Allow me to next provide you with a number story to solve.  Evelyn takes a nap two hours after she wakes up in the morning.  If her nap started at the same time as Good Morning America (7 am), what time did Evelyn wake up yesterday morning?  For those of you reading who also have babies, I'll answer for you because your brain is probably still focused on the thought of chocolate cereal, which is amazing.  5 am she woke up. I'm really trying to not sound like I'm complaining about this.  Weeks ago I would have paid money for my baby to sleep until 5 am.  I think it was more the fact that I was also using my Neti Pot practically every 5 minutes and my head felt the size of a Thanksgiving Day Parade balloon that made our early start so rough.
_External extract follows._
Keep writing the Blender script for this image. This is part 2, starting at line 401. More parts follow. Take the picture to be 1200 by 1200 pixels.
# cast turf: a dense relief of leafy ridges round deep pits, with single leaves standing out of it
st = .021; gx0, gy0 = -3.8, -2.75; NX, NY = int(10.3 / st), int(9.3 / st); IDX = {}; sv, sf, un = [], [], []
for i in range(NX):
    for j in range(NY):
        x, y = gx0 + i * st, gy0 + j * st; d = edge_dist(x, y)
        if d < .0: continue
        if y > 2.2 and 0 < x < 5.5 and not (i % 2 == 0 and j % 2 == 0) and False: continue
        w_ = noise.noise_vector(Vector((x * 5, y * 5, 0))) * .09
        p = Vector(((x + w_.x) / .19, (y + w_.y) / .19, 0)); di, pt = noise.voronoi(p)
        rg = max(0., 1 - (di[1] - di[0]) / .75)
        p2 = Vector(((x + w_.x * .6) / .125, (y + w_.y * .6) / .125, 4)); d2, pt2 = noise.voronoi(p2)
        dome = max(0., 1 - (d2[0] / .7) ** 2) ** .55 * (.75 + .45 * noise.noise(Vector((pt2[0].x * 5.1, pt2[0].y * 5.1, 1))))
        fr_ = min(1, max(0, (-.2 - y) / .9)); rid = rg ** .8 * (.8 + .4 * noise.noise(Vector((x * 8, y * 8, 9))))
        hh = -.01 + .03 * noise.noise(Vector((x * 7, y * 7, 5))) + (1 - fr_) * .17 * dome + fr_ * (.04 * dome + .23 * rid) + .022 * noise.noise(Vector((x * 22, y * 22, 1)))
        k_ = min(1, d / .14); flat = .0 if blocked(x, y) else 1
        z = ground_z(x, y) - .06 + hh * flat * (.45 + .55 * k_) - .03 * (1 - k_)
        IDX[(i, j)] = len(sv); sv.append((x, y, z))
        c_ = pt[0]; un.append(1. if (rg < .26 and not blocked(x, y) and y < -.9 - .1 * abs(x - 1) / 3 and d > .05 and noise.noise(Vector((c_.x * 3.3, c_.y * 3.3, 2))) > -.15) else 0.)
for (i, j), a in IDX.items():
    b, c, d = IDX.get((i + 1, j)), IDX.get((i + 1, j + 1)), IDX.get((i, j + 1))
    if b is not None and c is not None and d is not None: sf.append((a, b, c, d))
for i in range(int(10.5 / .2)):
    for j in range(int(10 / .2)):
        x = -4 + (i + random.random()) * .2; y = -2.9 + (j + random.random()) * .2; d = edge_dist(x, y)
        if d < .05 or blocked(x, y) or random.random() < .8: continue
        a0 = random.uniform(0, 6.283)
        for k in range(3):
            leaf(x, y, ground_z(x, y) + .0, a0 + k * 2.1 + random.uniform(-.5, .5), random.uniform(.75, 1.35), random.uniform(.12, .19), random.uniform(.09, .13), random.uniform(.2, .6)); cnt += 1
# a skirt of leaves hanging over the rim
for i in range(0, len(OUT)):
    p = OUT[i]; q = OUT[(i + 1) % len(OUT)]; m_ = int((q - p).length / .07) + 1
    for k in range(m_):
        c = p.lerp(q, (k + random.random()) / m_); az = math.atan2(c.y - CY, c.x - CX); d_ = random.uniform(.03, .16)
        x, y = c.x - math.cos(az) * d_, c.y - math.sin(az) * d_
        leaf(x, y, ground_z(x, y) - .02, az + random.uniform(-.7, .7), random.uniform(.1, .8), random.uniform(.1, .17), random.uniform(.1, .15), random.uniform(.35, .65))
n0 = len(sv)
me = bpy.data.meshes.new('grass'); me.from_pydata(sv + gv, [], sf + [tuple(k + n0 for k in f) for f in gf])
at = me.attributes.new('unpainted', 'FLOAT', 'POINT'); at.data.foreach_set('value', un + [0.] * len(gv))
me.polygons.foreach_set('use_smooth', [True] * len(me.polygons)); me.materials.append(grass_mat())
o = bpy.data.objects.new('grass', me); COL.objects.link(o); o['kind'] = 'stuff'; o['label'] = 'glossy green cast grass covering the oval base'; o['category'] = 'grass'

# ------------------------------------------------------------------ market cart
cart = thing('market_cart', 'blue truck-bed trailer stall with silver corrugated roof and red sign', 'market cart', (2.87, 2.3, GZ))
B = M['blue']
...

Luckily, I had something to look forward to yesterday.  I was meeting some other mommies at the mall.  As usual, I planned out my trip.  I wanted to run one quick errand in the mall before our meeting time.  I planned out my parking for the location for what I thought would be closest to the store I needed to visit.  Apparently I don't go to the mall as often as I thought and had no idea where I needed to be.  As a result, I was downstairs, and I needed to be upstairs.  Have you ever tried to find an elevator in a mall?  It really isn't as easy as you would think.  They are not well marked at all.  I finally found one in Macy's.

Grabbed some lunch with the mommies and headed to the play area.  Fed my kid and played for a while.  While doing that, I was also keeping an eye on the two old guys sitting in the playground making google eyes at my baby.  I'm sure they were harmless, but it made me feel better to know that the other girls I was with were equally wary.  We walked the mall a bit and then I headed back to Macy's, where I spent another 5 minutes searching for the elevator again.
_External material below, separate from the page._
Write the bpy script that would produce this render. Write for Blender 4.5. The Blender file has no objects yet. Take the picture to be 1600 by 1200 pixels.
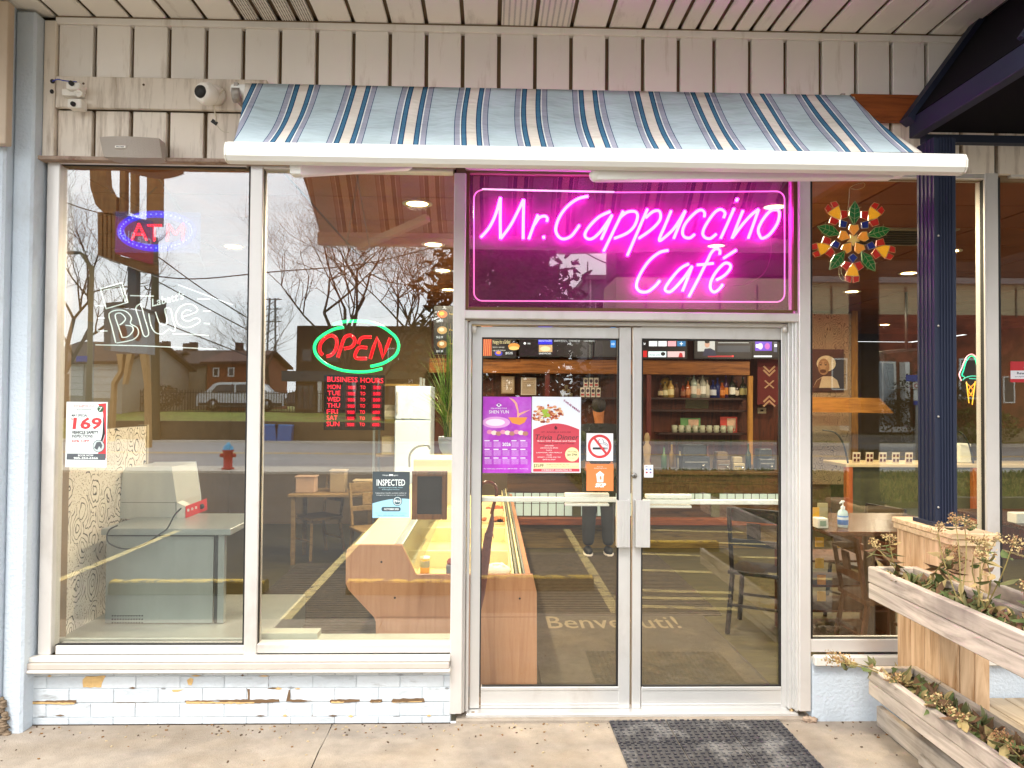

One more stop at Babies R Us because I had a coupon and wanted to get myself Evelyn a new toy.  She was exhausted by this point and spent the whole 15 minutes I shopped crying.  As I got to the checkout, I discovered that the coupon was not good for toys, naturally.  So no new toys for me.

I got home, dropped everything and ran to the bathroom to pee.  There I discovered that my day's adventures had all occurred with my fly down.  Awesome.

Sunday, June 2, 2013

A New Top 10

A few weeks ago I posted my Top 10 Signs You're a New Mom.  It made me start to reminiss about college because my friend, Erica, created many top 10 lists throughout college.  The more I thought about college, the more I realize that there were some serious similarities between being a new parent and being in college.  In the back of my head I started forming a new Top 10 list on the topic.  Great moms must think alike because yesterday Erica posted her own Top 10 list about how being mom to her sweet boy John is much like having a college roommate.

I am so flippin happy that she created a new Top 10 list I can't even begin to put it into words.   Since it's much more complete than my top 10, I decided to steal it and feature Erica as a guest blogger!

Top 10 reasons my baby is like my college roommate...

10. He has a collection of stuffed bunnies...creepy.
9. He's up until all hours of the night drinking and carrying on.
8. He gets a lot of visitors.
7. All of his clothes are dirty and in a pile on the floor.
6. Despite # 7, he's not planning on doing laundry any time in the near future.
5. We were out on the front porch at 4 am with a bottle watching the sun come up this morning.
4. He encourages me to show much more skin in public than I am comfortable with.
3. He wakes up covered in pee and vomit and is truly surprised because he doesn't know where it came from and can't manage to clean it up so he just starts crying.
2. The neighbors complain about the noise.

...and the #1 reason having a baby is like having a college roommate: having one makes you think you're a real adult but in reality you have no idea what you are doing!


Love it!  A few additional ones that were on my list:
  • When she pulls an all-nighter, you do too.  It's a solidarity thing.  
  • She lays in the middle of the living room floor and can't get up.  So she cries about it.
  • When she drinks too much it's hard for her to hold her head up or keep her eyes open.



As with the last top 10 list, I really hope that some of you have your own to add.  Thank you, Erica, for allowing me to steal your Top 10.  I can't wait to meet your little man soon!

Oh the pictures I found looking for one to post.  I can't believe someone went and let us have babies!